··· SOURCE MATERIAL ···

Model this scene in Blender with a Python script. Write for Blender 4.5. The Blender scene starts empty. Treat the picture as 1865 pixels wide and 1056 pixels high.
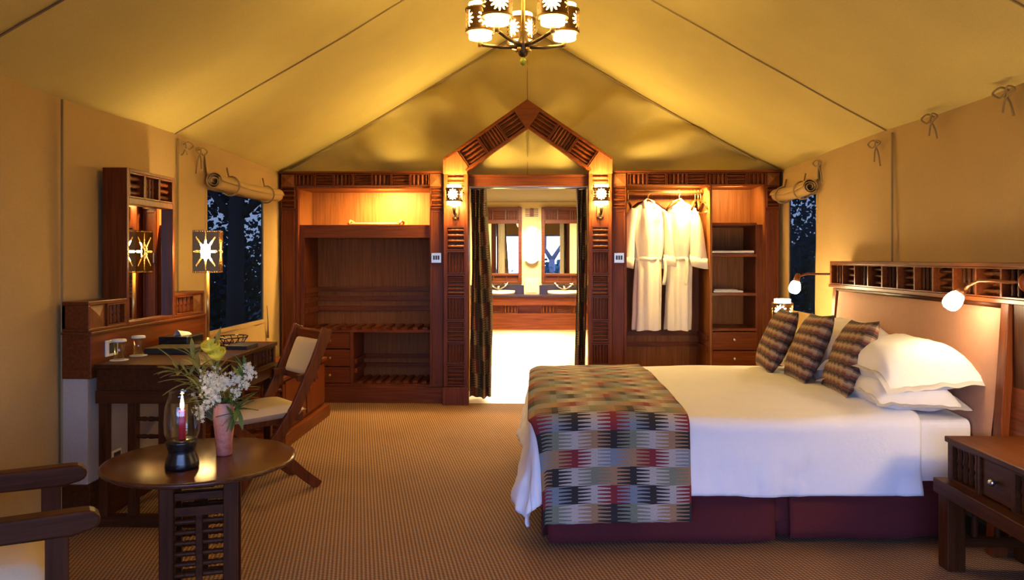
import bpy, bmesh, math, random
from mathutils import Vector, Matrix, Euler, noise
random.seed(7)
S = bpy.context.scene
COL = S.collection
PI = math.pi
R = math.radians

# ------------------------------------------------------------------ camera, sky, exposure
cd = bpy.data.cameras.new('camera'); cam = bpy.data.objects.new('camera', cd); COL.objects.link(cam)
cam.location = (0, 0, 1.375)
cam.rotation_euler = (R(90), 0, math.atan(39.5/1400))
cd.sensor_width = 36; cd.lens = 1400/1865*36; cd.shift_y = -57/1865; cd.clip_start = .05; cd.clip_end = 500
S.camera = cam
S.view_settings.view_transform = 'Standard'; S.view_settings.look = 'None'
S.view_settings.gamma = 1; S.view_settings.use_curve_mapping = False
S.view_settings.exposure = 0.0
try:
    S.cycles.use_denoising = True
    S.cycles.max_bounces = 8; S.cycles.diffuse_bounces = 5; S.cycles.transparent_max_bounces = 12
    S.cycles.sample_clamp_indirect = 6
    S.cycles.caustics_reflective = False; S.cycles.caustics_refractive = False
except Exception: pass
WARM = (1.0, .60, .17)
wd = bpy.data.worlds.new('dusk'); S.world = wd; wd.use_nodes = True
wn = wd.node_tree; wn.nodes.clear()
tc = wn.nodes.new('ShaderNodeTexCoord'); sx = wn.nodes.new('ShaderNodeSeparateXYZ')
rp = wn.nodes.new('ShaderNodeValToRGB'); bg = wn.nodes.new('ShaderNodeBackground'); wo = wn.nodes.new('ShaderNodeOutputWorld')
wn.links.new(tc.outputs['Generated'], sx.inputs[0]); wn.links.new(sx.outputs['Z'], rp.inputs[0])
rp.color_ramp.elements[0].position = 0; rp.color_ramp.elements[0].color = (.45, .62, 1, 1)
rp.color_ramp.elements[1].position = .8; rp.color_ramp.elements[1].color = (.08, .17, .70, 1)
e = rp.color_ramp.elements.new(.2); e.color = (.27, .42, 1, 1)
wn.links.new(rp.outputs[0], bg.inputs[0]); bg.inputs[1].default_value = 12.0
wn.links.new(bg.outputs[0], wo.inputs[0])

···

TASK OBJECTIVE: Omit every picture, then reproduce the rest of the listing exactly.

TASK OUTPUT:
Model this scene in Blender with a Python script. Write for Blender 4.5. The Blender scene starts empty. Treat the picture as 1865 pixels wide and 1056 pixels high.
import bpy, bmesh, math, random
from mathutils import Vector, Matrix, Euler, noise
random.seed(7)
S = bpy.context.scene
COL = S.collection
PI = math.pi
R = math.radians

# ------------------------------------------------------------------ camera, sky, exposure
cd = bpy.data.cameras.new('camera'); cam = bpy.data.objects.new('camera', cd); COL.objects.link(cam)
cam.location = (0, 0, 1.375)
cam.rotation_euler = (R(90), 0, math.atan(39.5/1400))
cd.sensor_width = 36; cd.lens = 1400/1865*36; cd.shift_y = -57/1865; cd.clip_start = .05; cd.clip_end = 500
S.camera = cam
S.view_settings.view_transform = 'Standard'; S.view_settings.look = 'None'
S.view_settings.gamma = 1; S.view_settings.use_curve_mapping = False
S.view_settings.exposure = 0.0
try:
    S.cycles.use_denoising = True
    S.cycles.max_bounces = 8; S.cycles.diffuse_bounces = 5; S.cycles.transparent_max_bounces = 12
    S.cycles.sample_clamp_indirect = 6
    S.cycles.caustics_reflective = False; S.cycles.caustics_refractive = False
except Exception: pass
WARM = (1.0, .60, .17)
wd = bpy.data.worlds.new('dusk'); S.world = wd; wd.use_nodes = True
wn = wd.node_tree; wn.nodes.clear()
tc = wn.nodes.new('ShaderNodeTexCoord'); sx = wn.nodes.new('ShaderNodeSeparateXYZ')
rp = wn.nodes.new('ShaderNodeValToRGB'); bg = wn.nodes.new('ShaderNodeBackground'); wo = wn.nodes.new('ShaderNodeOutputWorld')
wn.links.new(tc.outputs['Generated'], sx.inputs[0]); wn.links.new(sx.outputs['Z'], rp.inputs[0])
rp.color_ramp.elements[0].position = 0; rp.color_ramp.elements[0].color = (.45, .62, 1, 1)
rp.color_ramp.elements[1].position = .8; rp.color_ramp.elements[1].color = (.08, .17, .70, 1)
e = rp.color_ramp.elements.new(.2); e.color = (.27, .42, 1, 1)
wn.links.new(rp.outputs[0], bg.inputs[0]); bg.inputs[1].default_value = 12.0
wn.links.new(bg.outputs[0], wo.inputs[0])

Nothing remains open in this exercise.